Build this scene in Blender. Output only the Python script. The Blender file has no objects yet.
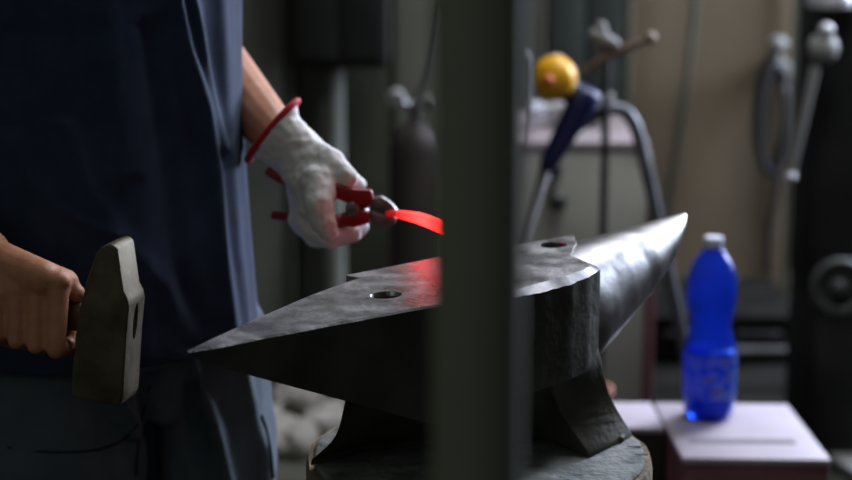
import bpy, bmesh, math, random
from mathutils import Vector, Matrix, noise
random.seed(4)
S = bpy.context.scene
COL = S.collection
PI = math.pi
# ------------------------------------------------------------------ camera
F = 2004.0; CZ = 1.49; PITCH = math.radians(13.0)
cp, sp = math.cos(PITCH), math.sin(PITCH)
cam_d = bpy.data.cameras.new('camera'); cam = bpy.data.objects.new('camera', cam_d); COL.objects.link(cam)
cam.location = (0, 0, CZ); cam.rotation_euler = (PI/2 - PITCH, 0, 0)
cam_d.sensor_width = 36; cam_d.lens = F/852*36
cam_d.clip_start = .05
cam_d.dof.use_dof = True; cam_d.dof.focus_distance = 2.0; cam_d.dof.aperture_fstop = 3.7
S.camera = cam
vs = S.view_settings; vs.view_transform = 'Standard'; vs.look = 'None'; vs.gamma = 1; vs.use_curve_mapping = False
vs.exposure = 0.0
# measuring helpers: where a line of sight meets a level or an upright plane
def ray(u, v):
    a = (u-426)/F; b = (240-v)/F
    return Vector((a, cp + b*sp, -sp + b*cp))
def on_z(u, v, z):
    r = ray(u, v); t = (z-CZ)/r.z; return Vector((r.x*t, r.y*t, z))
def Q(u, v, y):
    r = ray(u, v); t = y/r.y; return Vector((r.x*t, y, CZ + r.z*t))
def proj(p):
    d = p.y*cp - (p.z-CZ)*sp; b = (p.z-CZ)*cp + p.y*sp
    return 426 + F*p.x/d, 240 - F*b/d
def z_for_v(x, y, v):
    r = ray(426, v); return CZ + r.z*(y/r.y)
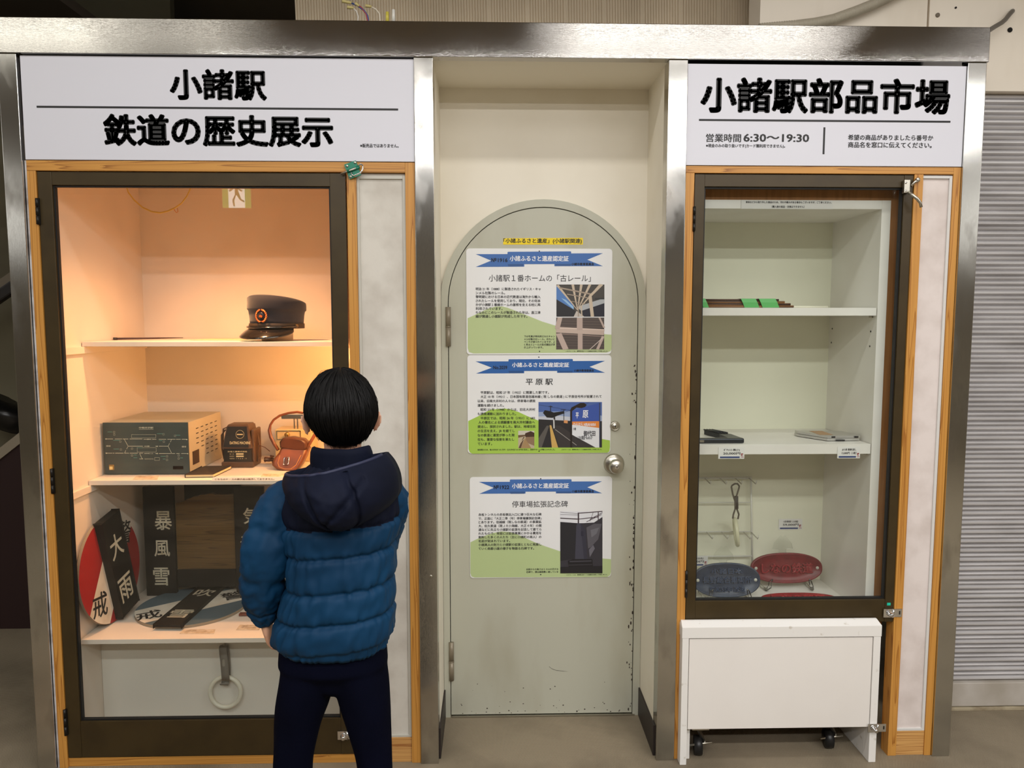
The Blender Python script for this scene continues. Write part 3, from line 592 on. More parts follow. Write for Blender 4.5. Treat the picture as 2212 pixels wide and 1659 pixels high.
# ------------------------------------------------------------------ left lit display case
GLASS = glass_mat('case_glass')
def door_frame(g, x0, x1, z0, z1, ix0, ix1, iz0, iz1, y0, y1):
    g.box(x0, ix0, y0, y1, z0, z1, 0, 0.0015); g.box(ix1, x1, y0, y1, z0, z1, 0, 0.0015)
    g.box(ix0, ix1, y0 + .001, y1, iz1, z1, 0, 0.0015); g.box(ix0, ix1, y0 + .001, y1, z0, iz0, 0, 0.0015)
def gasket(g, x0, x1, z0, z1, w, y0, y1):
    g.box(x0, x0 + w, y0, y1, z0, z1); g.box(x1 - w, x1, y0, y1, z0, z1); g.box(x0 + w, x1 - w, y0, y1, z1 - w, z1); g.box(x0 + w, x1 - w, y0, y1, z0, z0 + w)
def cam_lock(px, py, Y, parent, flip=1):
    c = at(px, py, Y); s = mpp(Y); g = G()
    g.box(c.x - 15 * s, c.x + 8 * s, Y - .003, Y, c.z - 10 * s, c.z + 10 * s, 0, .001)
    g.box(c.x + 8 * s, c.x + 27 * s, Y - .003, Y - .0005, c.z - 9 * s, c.z + 10 * s, 0, .001); g.box(c.x + 20 * s, c.x + 23 * s, Y - .0034, Y - .003, c.z - 3 * s, c.z + 5 * s, 1)
    g.tube([(c.x + 7 * s, Y - .004, c.z - 9 * s), (c.x + 7 * s, Y - .004, c.z + 9 * s)], .003, 10)
    g.lathe([(.009, 0), (.009, .004), (.0075, .006), (.0075, .016), (.006, .019), (0, .019)], (c.x - 3 * s, Y - .003, c.z), (0.25, -1, -.15), 20)
    return obj('cam_lock', g, [CHROME, BLACK], parent, label='chrome cam lock')

t = thing('display_case', (-0.9, 0.03, 0), 'tall pine framed display case lit warm inside, with the boy in front of it', 'display case')
LC = t
fy0, fy1 = 0.008, 0.055
for x0_, x1_, z1_ in ((-1.4712, -1.4438, 1.9845), (-0.4660, -0.4362, 1.9845), (-0.2795, -0.2488, 2.0165)):
    g = G(); g.box(x0_, x1_, fy0, fy1, 0, z1_, 0, .0012); obj('upright', g, PINE_V, t)
g = G(); g.box(-1.4438, -0.4660, fy0 + .008, fy1, 0.0, 0.030, 0, .001); obj('sill_rail', g, PINE_H, t)
g = G(); g.box(-1.4712, -0.2797, fy0, fy1, 1.9850, 2.0165, 0, .0012); obj('header_rail', g, PINE_H, t)
g = G(); g.box(-0.4360, -0.2797, fy0 + .006, fy1, 0.0, 0.088, 0, .0012); obj('foot_block', g, PINE_P, t)
g = G(); g.box(-1.4775, -1.4714, .010, .03, 0, 2.0165, 0); obj('caulk_strip', g, M('white_caulk', (206, 204, 206), 0.7, col2=(150, 142, 140), nscale=20), t)
g = G(); g.box(-0.4360, -0.2797, .022, .04, 0.088, 1.984); obj('wallpaper_panel', g, WALLP, t)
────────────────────
- WHAT YOU HAVE TO DO: State how many lines of the records hold the string "from", and nothing else.

- RESULT BELOW: 2